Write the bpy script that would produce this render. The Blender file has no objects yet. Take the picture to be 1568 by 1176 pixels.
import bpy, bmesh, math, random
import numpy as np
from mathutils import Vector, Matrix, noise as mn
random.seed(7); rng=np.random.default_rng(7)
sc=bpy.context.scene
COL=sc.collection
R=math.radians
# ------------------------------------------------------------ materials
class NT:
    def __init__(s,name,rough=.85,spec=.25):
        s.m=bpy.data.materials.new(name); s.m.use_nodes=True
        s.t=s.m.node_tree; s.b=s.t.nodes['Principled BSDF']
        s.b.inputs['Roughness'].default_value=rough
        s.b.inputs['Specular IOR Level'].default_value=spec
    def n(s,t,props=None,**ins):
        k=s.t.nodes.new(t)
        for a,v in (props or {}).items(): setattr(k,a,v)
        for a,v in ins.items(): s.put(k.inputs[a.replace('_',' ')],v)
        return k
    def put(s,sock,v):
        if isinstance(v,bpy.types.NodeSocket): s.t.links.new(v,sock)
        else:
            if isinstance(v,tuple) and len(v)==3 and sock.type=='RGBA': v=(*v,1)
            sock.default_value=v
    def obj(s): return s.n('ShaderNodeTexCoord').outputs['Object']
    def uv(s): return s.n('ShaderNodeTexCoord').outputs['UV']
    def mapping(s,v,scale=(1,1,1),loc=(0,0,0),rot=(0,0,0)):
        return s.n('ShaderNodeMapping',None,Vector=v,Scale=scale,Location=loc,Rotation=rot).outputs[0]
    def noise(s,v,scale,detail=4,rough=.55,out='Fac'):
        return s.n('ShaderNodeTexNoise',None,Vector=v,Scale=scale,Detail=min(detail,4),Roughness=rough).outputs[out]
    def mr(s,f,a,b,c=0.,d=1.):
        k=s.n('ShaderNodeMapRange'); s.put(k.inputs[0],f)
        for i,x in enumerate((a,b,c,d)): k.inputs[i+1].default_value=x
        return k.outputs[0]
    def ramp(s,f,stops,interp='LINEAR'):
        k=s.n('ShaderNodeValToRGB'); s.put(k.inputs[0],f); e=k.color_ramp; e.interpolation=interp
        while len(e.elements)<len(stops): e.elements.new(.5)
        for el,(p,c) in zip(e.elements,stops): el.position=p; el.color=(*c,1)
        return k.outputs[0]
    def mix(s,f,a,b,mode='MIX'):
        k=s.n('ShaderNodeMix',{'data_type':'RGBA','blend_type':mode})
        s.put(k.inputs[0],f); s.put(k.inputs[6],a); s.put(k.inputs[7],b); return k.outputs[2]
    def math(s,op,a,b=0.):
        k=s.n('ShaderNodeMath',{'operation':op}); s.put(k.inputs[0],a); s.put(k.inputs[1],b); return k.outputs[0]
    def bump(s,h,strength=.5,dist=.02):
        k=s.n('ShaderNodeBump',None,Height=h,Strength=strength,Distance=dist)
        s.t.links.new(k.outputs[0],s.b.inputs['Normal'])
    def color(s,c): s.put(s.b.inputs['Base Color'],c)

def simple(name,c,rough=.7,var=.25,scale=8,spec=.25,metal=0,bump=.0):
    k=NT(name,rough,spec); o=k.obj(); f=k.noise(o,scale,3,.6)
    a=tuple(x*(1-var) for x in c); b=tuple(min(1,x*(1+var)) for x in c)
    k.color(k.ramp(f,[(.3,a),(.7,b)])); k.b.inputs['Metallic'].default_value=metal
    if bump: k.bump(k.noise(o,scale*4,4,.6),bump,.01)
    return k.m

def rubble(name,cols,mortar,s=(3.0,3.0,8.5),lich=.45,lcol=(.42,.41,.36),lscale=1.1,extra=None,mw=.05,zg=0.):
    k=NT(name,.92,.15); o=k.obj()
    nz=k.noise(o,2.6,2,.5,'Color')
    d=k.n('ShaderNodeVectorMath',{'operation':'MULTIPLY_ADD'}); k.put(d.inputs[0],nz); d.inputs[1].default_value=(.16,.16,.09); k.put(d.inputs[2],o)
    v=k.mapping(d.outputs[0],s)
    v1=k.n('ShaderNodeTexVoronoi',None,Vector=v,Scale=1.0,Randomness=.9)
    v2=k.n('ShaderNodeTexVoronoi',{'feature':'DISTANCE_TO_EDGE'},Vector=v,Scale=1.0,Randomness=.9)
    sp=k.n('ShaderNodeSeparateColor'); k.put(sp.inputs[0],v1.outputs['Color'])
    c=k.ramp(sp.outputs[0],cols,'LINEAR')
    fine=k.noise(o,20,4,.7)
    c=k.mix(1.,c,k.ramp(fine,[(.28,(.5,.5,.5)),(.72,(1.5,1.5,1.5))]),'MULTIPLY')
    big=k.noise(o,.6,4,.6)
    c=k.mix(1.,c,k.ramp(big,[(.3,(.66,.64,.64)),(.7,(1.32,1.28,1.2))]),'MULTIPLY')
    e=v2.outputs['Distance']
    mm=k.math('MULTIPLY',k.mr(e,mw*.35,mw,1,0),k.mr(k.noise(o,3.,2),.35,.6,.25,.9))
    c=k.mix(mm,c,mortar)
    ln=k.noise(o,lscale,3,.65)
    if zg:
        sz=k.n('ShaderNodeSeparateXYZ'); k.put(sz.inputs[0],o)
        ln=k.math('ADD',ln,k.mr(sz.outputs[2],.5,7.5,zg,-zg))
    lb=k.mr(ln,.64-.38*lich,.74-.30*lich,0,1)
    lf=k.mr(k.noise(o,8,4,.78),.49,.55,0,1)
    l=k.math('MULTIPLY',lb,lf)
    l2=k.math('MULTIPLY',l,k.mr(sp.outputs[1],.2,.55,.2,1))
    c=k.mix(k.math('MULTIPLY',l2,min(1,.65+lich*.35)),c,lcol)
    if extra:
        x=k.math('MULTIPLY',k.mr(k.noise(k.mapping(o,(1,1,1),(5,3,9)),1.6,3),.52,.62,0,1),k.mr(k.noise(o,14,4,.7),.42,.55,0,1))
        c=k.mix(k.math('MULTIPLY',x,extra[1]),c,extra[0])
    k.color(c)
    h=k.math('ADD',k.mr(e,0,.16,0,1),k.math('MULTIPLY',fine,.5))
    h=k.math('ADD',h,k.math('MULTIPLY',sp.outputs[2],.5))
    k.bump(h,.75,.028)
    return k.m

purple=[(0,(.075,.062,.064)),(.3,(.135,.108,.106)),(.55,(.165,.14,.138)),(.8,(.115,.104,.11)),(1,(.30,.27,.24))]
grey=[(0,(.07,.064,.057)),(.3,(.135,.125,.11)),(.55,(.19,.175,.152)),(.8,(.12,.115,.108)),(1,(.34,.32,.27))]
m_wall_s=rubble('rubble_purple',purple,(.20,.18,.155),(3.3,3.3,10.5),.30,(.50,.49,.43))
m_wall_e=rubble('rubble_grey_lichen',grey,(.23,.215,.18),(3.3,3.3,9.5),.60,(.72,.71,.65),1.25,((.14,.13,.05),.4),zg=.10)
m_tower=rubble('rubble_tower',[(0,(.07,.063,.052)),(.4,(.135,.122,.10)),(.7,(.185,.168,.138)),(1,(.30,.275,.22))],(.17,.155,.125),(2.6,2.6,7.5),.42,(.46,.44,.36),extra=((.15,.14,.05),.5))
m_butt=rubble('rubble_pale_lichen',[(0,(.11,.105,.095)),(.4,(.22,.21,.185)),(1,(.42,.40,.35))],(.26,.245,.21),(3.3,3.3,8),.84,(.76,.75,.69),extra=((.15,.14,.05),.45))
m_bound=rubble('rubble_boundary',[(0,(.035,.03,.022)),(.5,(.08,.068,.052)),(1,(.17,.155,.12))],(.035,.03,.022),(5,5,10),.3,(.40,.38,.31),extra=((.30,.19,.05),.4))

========

WORK TO BE COMPLETED:
Transcribe the material above word for word.

THE REPLY:
Write the bpy script that would produce this render. The Blender file has no objects yet. Take the picture to be 1568 by 1176 pixels.
import bpy, bmesh, math, random
import numpy as np
from mathutils import Vector, Matrix, noise as mn
random.seed(7); rng=np.random.default_rng(7)
sc=bpy.context.scene
COL=sc.collection
R=math.radians
# ------------------------------------------------------------ materials
class NT:
    def __init__(s,name,rough=.85,spec=.25):
        s.m=bpy.data.materials.new(name); s.m.use_nodes=True
        s.t=s.m.node_tree; s.b=s.t.nodes['Principled BSDF']
        s.b.inputs['Roughness'].default_value=rough
        s.b.inputs['Specular IOR Level'].default_value=spec
    def n(s,t,props=None,**ins):
        k=s.t.nodes.new(t)
        for a,v in (props or {}).items(): setattr(k,a,v)
        for a,v in ins.items(): s.put(k.inputs[a.replace('_',' ')],v)
        return k
    def put(s,sock,v):
        if isinstance(v,bpy.types.NodeSocket): s.t.links.new(v,sock)
        else:
            if isinstance(v,tuple) and len(v)==3 and sock.type=='RGBA': v=(*v,1)
            sock.default_value=v
    def obj(s): return s.n('ShaderNodeTexCoord').outputs['Object']
    def uv(s): return s.n('ShaderNodeTexCoord').outputs['UV']
    def mapping(s,v,scale=(1,1,1),loc=(0,0,0),rot=(0,0,0)):
        return s.n('ShaderNodeMapping',None,Vector=v,Scale=scale,Location=loc,Rotation=rot).outputs[0]
    def noise(s,v,scale,detail=4,rough=.55,out='Fac'):
        return s.n('ShaderNodeTexNoise',None,Vector=v,Scale=scale,Detail=min(detail,4),Roughness=rough).outputs[out]
    def mr(s,f,a,b,c=0.,d=1.):
        k=s.n('ShaderNodeMapRange'); s.put(k.inputs[0],f)
        for i,x in enumerate((a,b,c,d)): k.inputs[i+1].default_value=x
        return k.outputs[0]
    def ramp(s,f,stops,interp='LINEAR'):
        k=s.n('ShaderNodeValToRGB'); s.put(k.inputs[0],f); e=k.color_ramp; e.interpolation=interp
        while len(e.elements)<len(stops): e.elements.new(.5)
        for el,(p,c) in zip(e.elements,stops): el.position=p; el.color=(*c,1)
        return k.outputs[0]
    def mix(s,f,a,b,mode='MIX'):
        k=s.n('ShaderNodeMix',{'data_type':'RGBA','blend_type':mode})
        s.put(k.inputs[0],f); s.put(k.inputs[6],a); s.put(k.inputs[7],b); return k.outputs[2]
    def math(s,op,a,b=0.):
        k=s.n('ShaderNodeMath',{'operation':op}); s.put(k.inputs[0],a); s.put(k.inputs[1],b); return k.outputs[0]
    def bump(s,h,strength=.5,dist=.02):
        k=s.n('ShaderNodeBump',None,Height=h,Strength=strength,Distance=dist)
        s.t.links.new(k.outputs[0],s.b.inputs['Normal'])
    def color(s,c): s.put(s.b.inputs['Base Color'],c)

def simple(name,c,rough=.7,var=.25,scale=8,spec=.25,metal=0,bump=.0):
    k=NT(name,rough,spec); o=k.obj(); f=k.noise(o,scale,3,.6)
    a=tuple(x*(1-var) for x in c); b=tuple(min(1,x*(1+var)) for x in c)
    k.color(k.ramp(f,[(.3,a),(.7,b)])); k.b.inputs['Metallic'].default_value=metal
    if bump: k.bump(k.noise(o,scale*4,4,.6),bump,.01)
    return k.m

def rubble(name,cols,mortar,s=(3.0,3.0,8.5),lich=.45,lcol=(.42,.41,.36),lscale=1.1,extra=None,mw=.05,zg=0.):
    k=NT(name,.92,.15); o=k.obj()
    nz=k.noise(o,2.6,2,.5,'Color')
    d=k.n('ShaderNodeVectorMath',{'operation':'MULTIPLY_ADD'}); k.put(d.inputs[0],nz); d.inputs[1].default_value=(.16,.16,.09); k.put(d.inputs[2],o)
    v=k.mapping(d.outputs[0],s)
    v1=k.n('ShaderNodeTexVoronoi',None,Vector=v,Scale=1.0,Randomness=.9)
    v2=k.n('ShaderNodeTexVoronoi',{'feature':'DISTANCE_TO_EDGE'},Vector=v,Scale=1.0,Randomness=.9)
    sp=k.n('ShaderNodeSeparateColor'); k.put(sp.inputs[0],v1.outputs['Color'])
    c=k.ramp(sp.outputs[0],cols,'LINEAR')
    fine=k.noise(o,20,4,.7)
    c=k.mix(1.,c,k.ramp(fine,[(.28,(.5,.5,.5)),(.72,(1.5,1.5,1.5))]),'MULTIPLY')
    big=k.noise(o,.6,4,.6)
    c=k.mix(1.,c,k.ramp(big,[(.3,(.66,.64,.64)),(.7,(1.32,1.28,1.2))]),'MULTIPLY')
    e=v2.outputs['Distance']
    mm=k.math('MULTIPLY',k.mr(e,mw*.35,mw,1,0),k.mr(k.noise(o,3.,2),.35,.6,.25,.9))
    c=k.mix(mm,c,mortar)
    ln=k.noise(o,lscale,3,.65)
    if zg:
        sz=k.n('ShaderNodeSeparateXYZ'); k.put(sz.inputs[0],o)
        ln=k.math('ADD',ln,k.mr(sz.outputs[2],.5,7.5,zg,-zg))
    lb=k.mr(ln,.64-.38*lich,.74-.30*lich,0,1)
    lf=k.mr(k.noise(o,8,4,.78),.49,.55,0,1)
    l=k.math('MULTIPLY',lb,lf)
    l2=k.math('MULTIPLY',l,k.mr(sp.outputs[1],.2,.55,.2,1))
    c=k.mix(k.math('MULTIPLY',l2,min(1,.65+lich*.35)),c,lcol)
    if extra:
        x=k.math('MULTIPLY',k.mr(k.noise(k.mapping(o,(1,1,1),(5,3,9)),1.6,3),.52,.62,0,1),k.mr(k.noise(o,14,4,.7),.42,.55,0,1))
        c=k.mix(k.math('MULTIPLY',x,extra[1]),c,extra[0])
    k.color(c)
    h=k.math('ADD',k.mr(e,0,.16,0,1),k.math('MULTIPLY',fine,.5))
    h=k.math('ADD',h,k.math('MULTIPLY',sp.outputs[2],.5))
    k.bump(h,.75,.028)
    return k.m

purple=[(0,(.075,.062,.064)),(.3,(.135,.108,.106)),(.55,(.165,.14,.138)),(.8,(.115,.104,.11)),(1,(.30,.27,.24))]
grey=[(0,(.07,.064,.057)),(.3,(.135,.125,.11)),(.55,(.19,.175,.152)),(.8,(.12,.115,.108)),(1,(.34,.32,.27))]
m_wall_s=rubble('rubble_purple',purple,(.20,.18,.155),(3.3,3.3,10.5),.30,(.50,.49,.43))
m_wall_e=rubble('rubble_grey_lichen',grey,(.23,.215,.18),(3.3,3.3,9.5),.60,(.72,.71,.65),1.25,((.14,.13,.05),.4),zg=.10)
m_tower=rubble('rubble_tower',[(0,(.07,.063,.052)),(.4,(.135,.122,.10)),(.7,(.185,.168,.138)),(1,(.30,.275,.22))],(.17,.155,.125),(2.6,2.6,7.5),.42,(.46,.44,.36),extra=((.15,.14,.05),.5))
m_butt=rubble('rubble_pale_lichen',[(0,(.11,.105,.095)),(.4,(.22,.21,.185)),(1,(.42,.40,.35))],(.26,.245,.21),(3.3,3.3,8),.84,(.76,.75,.69),extra=((.15,.14,.05),.45))
m_bound=rubble('rubble_boundary',[(0,(.035,.03,.022)),(.5,(.08,.068,.052)),(1,(.17,.155,.12))],(.035,.03,.022),(5,5,10),.3,(.40,.38,.31),extra=((.30,.19,.05),.4))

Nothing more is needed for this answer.